▶ [DO THIS]: Repeat the entire listing exactly as written.

▶ [DATA EXTRACT]:
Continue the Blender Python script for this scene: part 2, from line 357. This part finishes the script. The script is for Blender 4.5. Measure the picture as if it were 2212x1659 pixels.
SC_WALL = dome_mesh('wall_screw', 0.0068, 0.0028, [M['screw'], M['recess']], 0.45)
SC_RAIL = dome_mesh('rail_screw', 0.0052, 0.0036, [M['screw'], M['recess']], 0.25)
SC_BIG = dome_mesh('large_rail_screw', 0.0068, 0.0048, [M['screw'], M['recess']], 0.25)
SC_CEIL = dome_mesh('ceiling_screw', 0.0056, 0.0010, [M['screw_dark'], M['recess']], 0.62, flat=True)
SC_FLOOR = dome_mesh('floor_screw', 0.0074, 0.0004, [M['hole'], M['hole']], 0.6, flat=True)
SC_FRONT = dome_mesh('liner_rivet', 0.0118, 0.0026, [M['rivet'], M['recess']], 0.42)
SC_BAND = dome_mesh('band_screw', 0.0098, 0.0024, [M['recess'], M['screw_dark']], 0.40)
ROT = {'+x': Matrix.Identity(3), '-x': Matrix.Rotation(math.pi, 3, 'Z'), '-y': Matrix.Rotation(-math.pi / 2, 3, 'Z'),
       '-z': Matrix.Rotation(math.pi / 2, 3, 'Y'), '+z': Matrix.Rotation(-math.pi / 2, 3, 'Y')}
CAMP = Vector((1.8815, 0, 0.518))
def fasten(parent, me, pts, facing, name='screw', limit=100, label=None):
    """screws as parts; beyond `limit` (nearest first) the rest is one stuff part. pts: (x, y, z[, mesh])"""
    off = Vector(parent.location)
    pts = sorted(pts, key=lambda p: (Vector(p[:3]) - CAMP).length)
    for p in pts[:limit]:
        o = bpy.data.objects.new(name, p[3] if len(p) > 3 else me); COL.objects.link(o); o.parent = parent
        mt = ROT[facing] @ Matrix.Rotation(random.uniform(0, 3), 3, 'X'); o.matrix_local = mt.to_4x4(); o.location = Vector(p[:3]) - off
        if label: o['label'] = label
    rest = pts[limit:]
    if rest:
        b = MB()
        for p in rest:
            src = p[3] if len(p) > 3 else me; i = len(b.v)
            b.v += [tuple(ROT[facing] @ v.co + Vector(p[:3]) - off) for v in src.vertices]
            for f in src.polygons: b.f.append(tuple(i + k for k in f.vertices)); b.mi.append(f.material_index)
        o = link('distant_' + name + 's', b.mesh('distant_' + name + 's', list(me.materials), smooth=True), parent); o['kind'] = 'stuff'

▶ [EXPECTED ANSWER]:
Continue the Blender Python script for this scene: part 2, from line 357. This part finishes the script. The script is for Blender 4.5. Measure the picture as if it were 2212x1659 pixels.
SC_WALL = dome_mesh('wall_screw', 0.0068, 0.0028, [M['screw'], M['recess']], 0.45)
SC_RAIL = dome_mesh('rail_screw', 0.0052, 0.0036, [M['screw'], M['recess']], 0.25)
SC_BIG = dome_mesh('large_rail_screw', 0.0068, 0.0048, [M['screw'], M['recess']], 0.25)
SC_CEIL = dome_mesh('ceiling_screw', 0.0056, 0.0010, [M['screw_dark'], M['recess']], 0.62, flat=True)
SC_FLOOR = dome_mesh('floor_screw', 0.0074, 0.0004, [M['hole'], M['hole']], 0.6, flat=True)
SC_FRONT = dome_mesh('liner_rivet', 0.0118, 0.0026, [M['rivet'], M['recess']], 0.42)
SC_BAND = dome_mesh('band_screw', 0.0098, 0.0024, [M['recess'], M['screw_dark']], 0.40)
ROT = {'+x': Matrix.Identity(3), '-x': Matrix.Rotation(math.pi, 3, 'Z'), '-y': Matrix.Rotation(-math.pi / 2, 3, 'Z'),
       '-z': Matrix.Rotation(math.pi / 2, 3, 'Y'), '+z': Matrix.Rotation(-math.pi / 2, 3, 'Y')}
CAMP = Vector((1.8815, 0, 0.518))
def fasten(parent, me, pts, facing, name='screw', limit=100, label=None):
    """screws as parts; beyond `limit` (nearest first) the rest is one stuff part. pts: (x, y, z[, mesh])"""
    off = Vector(parent.location)
    pts = sorted(pts, key=lambda p: (Vector(p[:3]) - CAMP).length)
    for p in pts[:limit]:
        o = bpy.data.objects.new(name, p[3] if len(p) > 3 else me); COL.objects.link(o); o.parent = parent
        mt = ROT[facing] @ Matrix.Rotation(random.uniform(0, 3), 3, 'X'); o.matrix_local = mt.to_4x4(); o.location = Vector(p[:3]) - off
        if label: o['label'] = label
    rest = pts[limit:]
    if rest:
        b = MB()
        for p in rest:
            src = p[3] if len(p) > 3 else me; i = len(b.v)
            b.v += [tuple(ROT[facing] @ v.co + Vector(p[:3]) - off) for v in src.vertices]
            for f in src.polygons: b.f.append(tuple(i + k for k in f.vertices)); b.mi.append(f.material_index)
        o = link('distant_' + name + 's', b.mesh('distant_' + name + 's', list(me.materials), smooth=True), parent); o['kind'] = 'stuff'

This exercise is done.